It’s not the first time.
On March 12, 2014, Ronakit – during his first stint as a Pattaya Deputy Mayor, chaired a similar meeting with operators of 12 sea-walker companies after an Indian tourist died. Increased scrutiny and regulatory reform were threatened against the business sector that had been operating in Pattaya without rules or licenses since the turn of the century.
Fast-forward almost seven years to the day and, with no apparent sense of or déjà vu, Ronakit assigned the Department of Marine and Coastal Resources to draft rules for a working team to study the problem.
Marine tourism exploiting coral reefs and the underwater ecosystem is an 86-billion-baht-a-year business in Thailand. But unlike scuba diving, sea walking has no governing body, no accreditations or industry oversight. And, unlike divers who must pass a four-day course to be licensed, anyone can put on an air helmet and go traipsing through coral reefs.

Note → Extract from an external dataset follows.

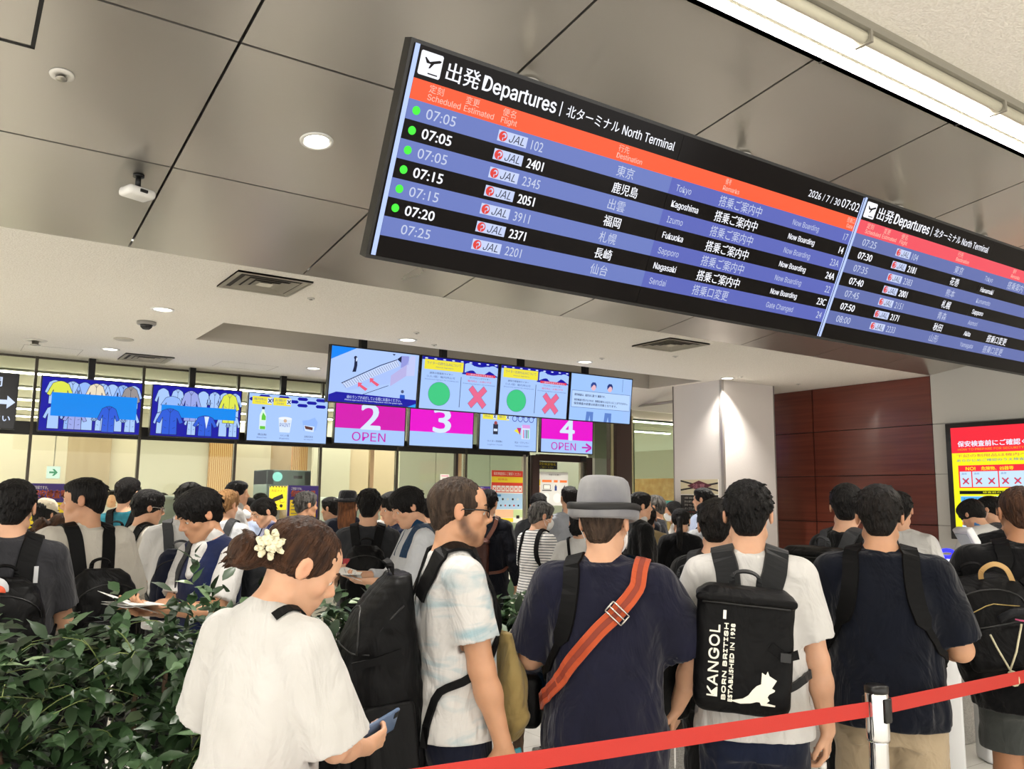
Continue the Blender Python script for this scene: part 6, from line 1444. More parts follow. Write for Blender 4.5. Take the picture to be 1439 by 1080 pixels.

Local, regional and national officials have been aware of the risks posed by unregulated sea-walking businesses since 2002, when the Science and Technology Institute and Tourism Authority of Thailand met in Pattaya to say that sea-walker companies could operate but must coordinate with the standards set by the authorities.
The Pattaya Mail reported in 2002 that a year earlier authorities had introduced restrictions on sea-walking activities due to the dangers involved. Officials also sued some sea-walker companies that were operating without regard to safety standards, saying that some companies provided extremely low service standards. Operators used equipment that did not come up to specifications and were risking human lives. The matter was brought to the attention of the TAT.
The controversy flared again in 2006 when Bangkok scientists urged authorities to set up a working committee to oversee sea-walking businesses at Koh Larn following a report that they were killing coral and marine life. After TAT gave permission to the operators, no one bothered to monitor what the companies were doing underwater, a Kasetsart University professor claimed.
By the time the Indian tourist died in 2013, little had changed. Ronakit confirmed then that “sea-walker diving is still an activity that has not been approved by any agency. Hence, there has to be a safety inspection conducted, plus the Marine Department has to study the boat-registration guidelines.”